Officer Keith Pool may be Sheffield Lake's newest police officer, but he is no stranger to the community where he lives. Pool has worked in law enforcement for nearly three decades, including an eight-year stint as Brookside High School's resource officer while on Sheffield Village's force.

If anyone embodies the character traits of effective community policing, it is Keith Pool. Pool, 55, started with Sheffield Lake's Police Department Sept. 9.

However, he is no rookie. He served on neighboring Sheffield Village's force for 18 years, the last eight as resource officer at Brookside High School, attended by about 1,000 Sheffield Lake teens. He also lives in the city.

“Becoming a police officer was my goal, but working with kids and people is my passion,” Pool said.

He acknowledges he can use many tools to do his job, but the one he opts for when possible is to offer help. “I gotta do my job, but I will try to help.” he said.

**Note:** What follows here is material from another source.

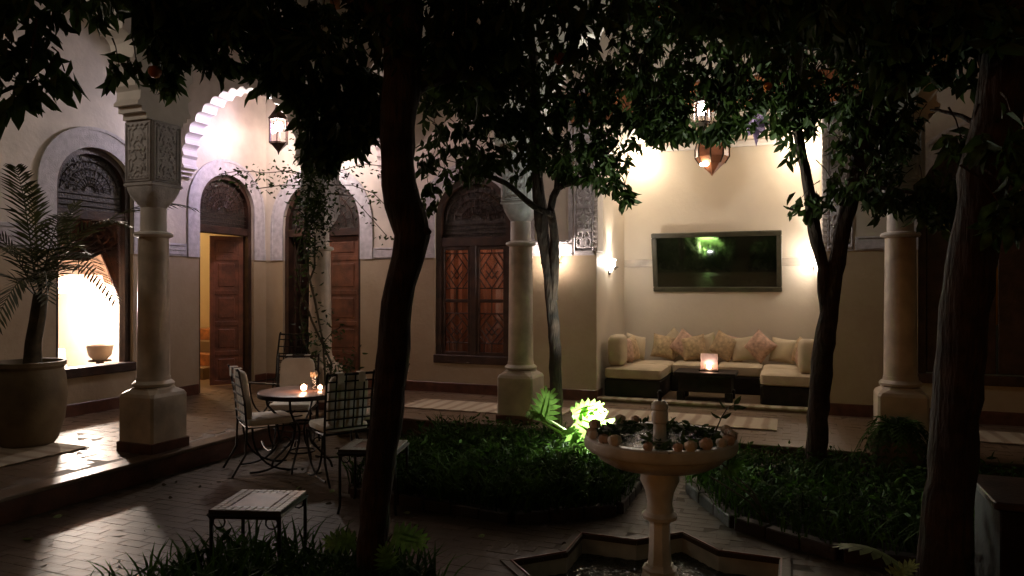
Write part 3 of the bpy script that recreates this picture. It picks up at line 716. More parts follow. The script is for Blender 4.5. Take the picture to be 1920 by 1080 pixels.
# pale star lantern
t = thing('star_lantern', 'pale lavender star lantern with downward point hanging right of the amber lantern', 'lantern', (-.40, 8.95, 3.68))
mb = MB()
dirs = [(1, 0, 0), (-1, 0, 0), (0, 1, 0), (0, -1, 0), (0, 0, 1), (0, 0, -1)]+[(a, b, c) for a in (.577, -.577) for b in (.577, -.577) for c in (.577, -.577)]
for d_ in dirs:
    d_ = Vector(d_).normalized(); a_ = d_.orthogonal().normalized(); b_ = d_.cross(a_); tip = .27 if abs(d_.z) > .9 else .2
    mb.add([a_*.075+d_*.06, b_*.075+d_*.06, a_*-.075+d_*.06, b_*-.075+d_*.06, d_*tip], [(0, 1, 4), (1, 2, 4), (2, 3, 4), (3, 0, 4)])
mb.build('star', 'lavender_glass', t); mb = MB(); chain(mb, .27, 5.4-3.68); mb.build('chain', 'lantern_metal', t)
# niche downlights
for x, lab in ((NI[0]+.28, 'bright ceiling spotlight in the left corner of the seating niche'), (NI[1]-.22, 'bright ceiling spotlight in the right corner of the seating niche')):
    t = thing('spotlight', lab, 'spotlight', (x, NB-.25, NZ-.06), 0, 'spotlights in the niche')
    mb = MB(); mb.lathe([(.02, .04), (.045, .03), (.05, -.06), (.042, -.08)], 14); mb.build('housing', 'lantern_metal', t, True)
    mb = MB(); mb.lathe([(.038, -.0815), (.038, -.085)], 14); mb.build('lens', 'bulb_warm', t)
    lamp('spot_light', 'POINT', (x, NB-.3, NZ-.24), 8, (1, .88, .72), t, .05)
# wall sconces: half-bowls of plaster or tin throwing light upward
def sconce(loc, rz, label, watts, col, up=70, glass='sconce_glass'):
    t = thing('wall_sconce', label, 'wall lamp', loc, rz, 'sconces on the gallery walls')
    mb = MB(); rings = []
    for r_, z in [(.03, -.10), (.055, -.06), (.075, 0), (.10, .09), (.095, .09), (.068, 0), (.045, -.05)]:
        rings.append([(r_*math.cos(a), -abs(r_*math.sin(a))*1.0, z) for a in np.linspace(0, PI, 12)])
    o = 0
    for i in range(len(rings)-1):
        mb.add(rings[i]+rings[i+1], [(j, j+1, 13+j, 12+j) for j in range(11)])
    mb.build('shade', glass, t, True)
    mb = MB(); mb.cbox(-.05, .05, -.012, 0, -.14, .03, .004); mb.cbox(-.16, .16, -.10, -.085, -.03, -.015, .004); mb.tube([(-.12, -.09, -.02), (0, -.09, -.06), (.12, -.09, -.02)], .008, 5); mb.build('bracket', 'lantern_metal', t)
    mb = MB(); mb.lathe([(.01, -.02), (.03, 0), (.032, .04), (.02, .08)], 10, c=(0, -.055)); mb.build('bulb', 'bulb_cool', t, True)
    M = wmat(t); lamp('sconce_light', 'POINT', M @ Vector((0, -.075, .06)), watts, col, t, .045)
    lamp('sconce_uplight', 'SPOT', M @ Vector((0, -.06, .10)), watts*2.2, col, t, .03, M @ Vector((0, -.06, 2)), up, .7)
sconce((NI[0]+.006, 10.35, 2.08), PI/2, 'bright sconce on the left side wall of the seating niche', 13, (1, .90, .78))
sconce((NI[1]-.006, 11.15, 2.08), -PI/2, 'bright sconce on the right side wall of the seating niche', 13, (1, .90, .78))
sconce((-3.12, YB-.002, 2.12), 0, 'sconce on the pier between the second column and the niche', 34, (1, .80, .70), 75)
# garden uplight in the bed
UPL = Vector((-1.68, 6.62, .24))
t = thing('garden_uplight', 'glaring garden spotlight on the ground beside the slim tree', 'spotlight', UPL)
mb = MB(); mb.lathe([(.03, -.2), (.03, -.05), (.06, -.03), (.068, .05), (.06, .052), (.052, .03)], 14); mb.build('housing', 'iron', t, True)
mb = MB(); mb.lathe([(.053, .031), (.05, .034)], 14); mb.build('lens', 'led_white', t)
lamp('uplight_beam', 'SPOT', UPL+Vector((0, -.03, .06)), 250, (.92, 1, .86), t, .04, UPL+Vector((.12, -.15, 1.5)), 92, .8)
lamp('uplight_spill', 'SPOT', (-1.80, 6.74, .40), 70, (.92, 1, .86), t, .05, (-1.62, 5.6, .25), 150, .4)

# ------------------------------------------------------------------ left salon seen through the window
t = thing('pendant_lamp', 'lit rose pendant lamp shade hanging behind the left arched window', 'lamp', (-9.2, 7.1, .25))
mb = MB(); mb.tube([(0, 0, 1.66), (0, 0, 3.44)], .008, 6); mb.build('cord', 'iron', t)
mb = MB(); mb.lathe([(.34, 1.43), (.28, 1.68)], 28, cap=False); mb.build('lamp_shade', 'shade_cloth', t, True)
mb = MB(); mb.lathe([(.01, 1.36), (.035, 1.40), (.03, 1.46)], 12); mb.build('bulb', 'bulb_warm', t, True)
lamp('salon_light', 'POINT', (-9.2, 7.1, 1.58), 120, (1, .84, .74), t, .08)
t = thing('side_table', 'round white clothed table inside the left window', 'table', (-9.9, 6.9, .25))
mb = MB(); mb.lathe([(.5, 0), (.45, .35), (.42, .6), (.42, .63), (.0, .632)], 28, cap=False); mb.build('tablecloth', 'cushion_white', t, True)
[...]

“If you're not giving me a reason to arrest you, then let's try to work things out to help you. Arresting you is not helping you. The law is written for those who cannot be helped.”

Pool said he believes that listening skills are a top requirement for being a good cop – whether in a school or in the community. He also acknowledges that it is not always easy to listen when someone's voice is raised at you, calling you names and causing situations to become highly escalated.

“You bring them down by not yelling like they are yelling at you.” Pool said. “You talk them down so you can talk. It's about understanding.”

He said he learned the value of listening – and respect – while working at the Lorain County Jail while he was in his 20s. “It taught me how to approach people and how to talk to people.”

“I just watched and saw how they treated other people.” He laughed when he added, “I could have been scared away from it (law enforcement), but it taught me how to respect and gain respect.”

Pool will also parlay the experiences he's had working with local teens in his work with community members.

He's proud that many parents thanked him for the way he helped their kids.

“I'm glad I left that impression,” he said, adding that kids can teach you a lot about life, despite their bad behavior. “Something small can get worked out,” he said, adding that kids need someone to listen to them.

“Don't do all the talking; let them do the talking. Find out what's going on in their lives. They have a lot going on,” he said.

He believes this is the way to work out small things before they escalate.

Pool also believes that he and fellow officers find their work today more challenging because tight municipal budgets do not provide sufficient funding for vitally needed training. He asks how a police officer can approach somebody with post-traumatic stress disorder, as an example, when they have never been trained on what it is and how to handle a situation involving someone who has it.

So, he will continue to rely on what he knows will work by using his people skills. “You must be a 'people person' in this line of work,” he said. “You gotta love what you do.”